Wednesday, 7 October 2009

human geology


An everyday scene of a city during the apocalypse: London during the Blitz, via.

I was watching Time Team (a British archaeological television program) today – they were doing a special on the wartime defences of London (here, UK only). The site was Shooter's Hill, to the city's south east, which is one of the highest points in London. During the second war it comprised part of what was called the London Stop Line – military installations designed to slow down a Nazi Blitzkrieg invasion from Dover. These included bunkers, foxholes for anti-tank weapons, barrage balloons and a number of concealed traps. One in particular was a flamethrower disguised as a florists that could shoot a 100ft wall of flame across the main road, sending burning petrol rolling down the hill and into the forest.

Clue 1: While excavating a trench the team suddenly came across remnants of Bronze-age metalworking equipment (which is rare in Britain), with the possibility of a Bronze-Age hill fort underneath a foxhole. During the war they had dug into the hill and landed in the middle of another strata of history, so that separating the ancient and relatively modern finds became very difficult. The soldiers had compacted and superposed distinct epochs into a fused mess.

Clue 2: At a certain point a bunker was revealed that bore an uncanny resemblance to the National Theatre at Southbank. And I naively stared at it, thinking 'oh yeah, like London Brutalism was totally a re-interpretation of the local military architecture.'

Human Geology: The larger geological landscape is made up of stratified materials, granite under chalk under clay, and so forth, which each one having its specific period of time. At fault lines, there is a displacement that allows for two very different materials to be found very close to each other: closing the gap instantly between millennia. Cities are in a sense human geology, the various strata each being formed under different conditions and at different times, the Neolithic under the Roman under the Victorian, and so forth. Where we cut or dig into the urban territory we produce artificial fault lines, backfilled superpositions of history. Edwardian street lamps lighting Saxon longhouses, Georgian ballrooms within Roman villas. History becomes anachronistic.

Apocalypse: The AA's Inter 7 asks for a post-apocalyptic scenario that will tell us something about the world of today (don't they all?). And so my own tale is this: as the global trading power of China and India rises, and the power of the United States wanes, Europe will become economically marginalised. London will become a spent husk of its former self, and over several centuries immigration (there will be no reason to come to London, since better jobs will be found elsewhere) and declining birth rates will reduce the city to but a few million inhabitants. Vast, empty suburbs. With the unification of Europe, there will be no need for a capital of England, and as London declines in influence, the capital of Britain will be moved to its intellectual centre: Edinburgh. The centuries pass, and but for the hushed talk of when London was great, no one will think of it. It will become nothing more than the ancient capital of a defunct economic model.

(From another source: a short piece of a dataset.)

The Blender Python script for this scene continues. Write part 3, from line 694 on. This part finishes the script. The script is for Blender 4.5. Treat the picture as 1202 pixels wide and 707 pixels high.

But then there will be a new renaissance. And just as the thinkers of the Enlightenment turned to Greece and Rome for their precedents, so now will architect's turn to the untapped potential of London. Of course not much from its heyday will remain, just a few buildings, and the landscape will have changed quite drastically, but there will be at least several key buildings that will have survived, albeit in re-purposed forms (think about the Parthenon as a Turkish military stronghold). Because of the way we group history, we will no longer see the 19th as distinct from the 20th century. A period of several hundred years will be simply termed the 'British Golden Age' and architects will confuse Westminster Cathedral and the Barbican as contemporary, and misread their functions. The new hybrid styles that result from this cross-polination through the ages will form the basis of a neo-Londinian style: a baroque-brutalism, a neo-classical post-modernism. It will not be a poor pastiche of old styles, but a new style formed from an agglomeration of historical influences.

Houses of Parliament and the National Theatre and St. Pauls = What??